Edge Petal Burn

Survive the fire.

By Jeanine Kim

Boston-based band, Edge Petal Burn, is the creation of singer/songwriter, Olivia West (she/her). Gathering inspiration from plants, enemies, & a Korean-American identity, Edge Petal Burn is the powerful rendering of West’s triumph & trauma.

Can you tell us a little bit about your playlist?

It’s a flaming hot playlist featuring us (Edge Petal Burn), some friends (Otay:onii, Firewalker, Brennan), and some classics you can’t miss (Selena, PJ Harvey, Mitski, etc.). I sometimes wish I listened to more music, but this is basically my daily rotation.

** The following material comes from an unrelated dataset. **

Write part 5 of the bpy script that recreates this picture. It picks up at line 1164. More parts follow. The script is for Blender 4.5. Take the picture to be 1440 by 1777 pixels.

How has Boston influenced your music?

I moved to Boston in 2014 to go to Berklee. Attending music school definitely made its mark on us as individuals, but in addition to that, Boston is culturally and practically a very different place than where I grew up in Washington state. Some might take that for granted, but it was a big deal for me to be able to go to shows all the time. The DIY music scene is accessible in a different way than it is for a kid without access to public transit or a car. Anyway, we like our friends’ bands, and they continually inspire us to make uncompromising and honest music.

Photo by Lillian Seibert

Photo by Lillian Seibert

What’s the origin of the name Edge Petal Burn?

When hydrangeas are exposed to extreme temperatures, or when they are dehydrated or overwatered, the edges of their leaves turn brown, or “burn”. This burning is an expression of trauma that the plant undergoes.

I thought that this phenomena was interesting; plants know what’s going on around them, and they survive by coping and adapting in this way—similar to how people have to learn new ways of living to survive.

What kind of plant are you? Why?

A Maidenhair fern. I require much watering, and I’m a temperamental bitch.

I write music that reflects my experience.

How has your heritage affected and influenced your music?

I feel like I sometimes misconstrue the aspects of loving my family with the aspects of being Korean. I am proud to be Korean and will be Korean till the day I die. But the reason I realised I love being Korean is because of my grandma. I spent years working with her in my family’s grocery store in Tacoma, WA. We would spend long days working and laughing. She was born on a rice plantation in Japan during the occupation and has been working in factories, stores, side hustles since she was 3 years old. At the store, she was overjoyed to be working with her sisters, and I was overjoyed to work with them. I love my grandma.

Ancestor worship is an unavoidable part of Korean culture. Your family and past are inextricably tied to your identity. It calls to mind the Korean cultural concept of Han: the feeling of reckoning against insurmountable odds and unresolved torment. Along with it comes a wilful hunger for vengeance, for justice. I find the theme reoccuring in my life and music. I studied Minyo (Korean folk music) with a teacher and performed in a group for a number of years. The theme of Han is generational: it is present in the folk music we learned, and I see how it found its way into the music I write. My music and life are tributes to my ancestors and the people who raised me. I hope to express myself directly and as a form of release while still honoring and paying respects to my people.

Where do you see yourself in ten, twenty years?

I’m gonna be WEALTHY and POWERFUL. My enemies will fall before me, and I will be eating lots of cannolis.

Photo by Lillian Seibert

Photo by Lillian Seibert

What kind of message are you trying to send with your music?

Our music is more about self-expression than it is about trying to tell our audience something specific. I write music that reflects my experience. But my music is also a means of catharsis. Of course, along with that comes my political, cultural, or moral ideals, but it is less about communicating an agenda and more about telling a story.

Who’s one artist on your playlist we need to start following immediately, and why?

Lane Shi Otayonii! She is my amp sister (we build guitar amps together) and is talented at everything she does (songwriting, singing, piano, sound design, multimedia art, etc). There is not a more powerful and kind soul I know. If you want to support a beautiful and solidly good human, check out her electronic project Otay:onii, her band Elizabeth Colour Wheel, or hire her to do sound design on your movie!